Intel's data center and AI revenue accelerated to 22% year over year from 9% in the prior quarter, while the segment's operating margin more than doubled to about 31%. Management says AI agents are increasing CPU demand, supporting the bull case behind the stock's roughly 225% year-to-date surge. Offsetting that, Intel still posted a $3.7 billion quarterly loss and its foundry unit lost about $2.4 billion, leaving the stock expensive at over 100x forward earnings.

Analysis

The market is re-rating INTC not because it has solved foundry, but because investors are underwriting a broader mix shift: more inference, more orchestration, more CPU attachment.
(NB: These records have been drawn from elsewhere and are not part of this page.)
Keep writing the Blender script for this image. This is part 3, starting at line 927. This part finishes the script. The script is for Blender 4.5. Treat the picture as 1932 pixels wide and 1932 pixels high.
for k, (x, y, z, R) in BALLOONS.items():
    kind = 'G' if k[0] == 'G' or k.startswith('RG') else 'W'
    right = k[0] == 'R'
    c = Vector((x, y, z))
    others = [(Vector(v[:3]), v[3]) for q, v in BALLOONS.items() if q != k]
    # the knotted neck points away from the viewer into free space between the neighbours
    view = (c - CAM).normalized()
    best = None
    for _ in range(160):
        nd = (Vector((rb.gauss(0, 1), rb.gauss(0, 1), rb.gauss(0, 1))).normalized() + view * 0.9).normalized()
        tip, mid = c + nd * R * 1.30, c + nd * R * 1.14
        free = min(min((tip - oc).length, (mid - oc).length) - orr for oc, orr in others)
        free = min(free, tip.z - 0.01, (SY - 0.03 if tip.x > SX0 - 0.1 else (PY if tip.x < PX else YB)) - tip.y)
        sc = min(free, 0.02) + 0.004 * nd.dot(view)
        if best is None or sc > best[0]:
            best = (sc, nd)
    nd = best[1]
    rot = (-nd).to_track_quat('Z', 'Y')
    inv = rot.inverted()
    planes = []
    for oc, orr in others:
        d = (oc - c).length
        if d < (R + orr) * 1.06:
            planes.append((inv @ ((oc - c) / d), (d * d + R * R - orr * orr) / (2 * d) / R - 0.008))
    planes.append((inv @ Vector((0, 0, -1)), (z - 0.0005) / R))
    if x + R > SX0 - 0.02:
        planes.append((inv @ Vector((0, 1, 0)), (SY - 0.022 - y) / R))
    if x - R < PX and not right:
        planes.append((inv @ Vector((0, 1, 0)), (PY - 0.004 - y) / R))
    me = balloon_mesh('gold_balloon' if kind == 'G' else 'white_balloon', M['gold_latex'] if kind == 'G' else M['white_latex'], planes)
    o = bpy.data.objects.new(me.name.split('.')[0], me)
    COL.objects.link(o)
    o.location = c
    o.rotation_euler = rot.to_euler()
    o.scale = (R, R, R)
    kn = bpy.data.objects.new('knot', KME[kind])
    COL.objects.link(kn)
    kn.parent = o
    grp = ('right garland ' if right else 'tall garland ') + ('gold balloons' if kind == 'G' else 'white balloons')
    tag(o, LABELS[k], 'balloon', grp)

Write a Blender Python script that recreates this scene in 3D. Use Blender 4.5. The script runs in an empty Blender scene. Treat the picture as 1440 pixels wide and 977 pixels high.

If that mix shift persists, the operating leverage is real — CPU-heavy workloads can improve gross margin faster than foundry losses can widen, which creates a path to sentiment-driven multiple expansion even before GAAP profitability normalizes. The second-order effect is on ecosystem allocation: every incremental dollar spent on CPU-adjacent AI infrastructure is a dollar that does not need to flow exclusively to GPU accelerators, which could modestly slow the pace of capex concentration at NVDA-only stacks. The larger risk is duration mismatch. The stock is being priced as if the agentic transition is already visible in procurement budgets, but enterprise software adoption cycles usually lag narrative by quarters, not weeks. If inference demand is real but not yet CPU-intensive enough, INTC’s earnings power can improve while the equity still derates once growth decelerates from the current surge — especially given the market is already discounting multiple years of upside in one move. The foundry loss also matters because it caps how much of the uplift is structurally durable versus cyclical utilization recovery. The contrarian read is that the market may be underestimating how levered Intel is to a specific architectural thesis, and overestimating the speed at which that thesis monetizes. That makes this less a clean long and more a tactical expression: own the operating inflection, but hedge the valuation gap. A better setup may emerge on a 15-25% drawdown, which would likely reset expectations without invalidating the CPU comeback story.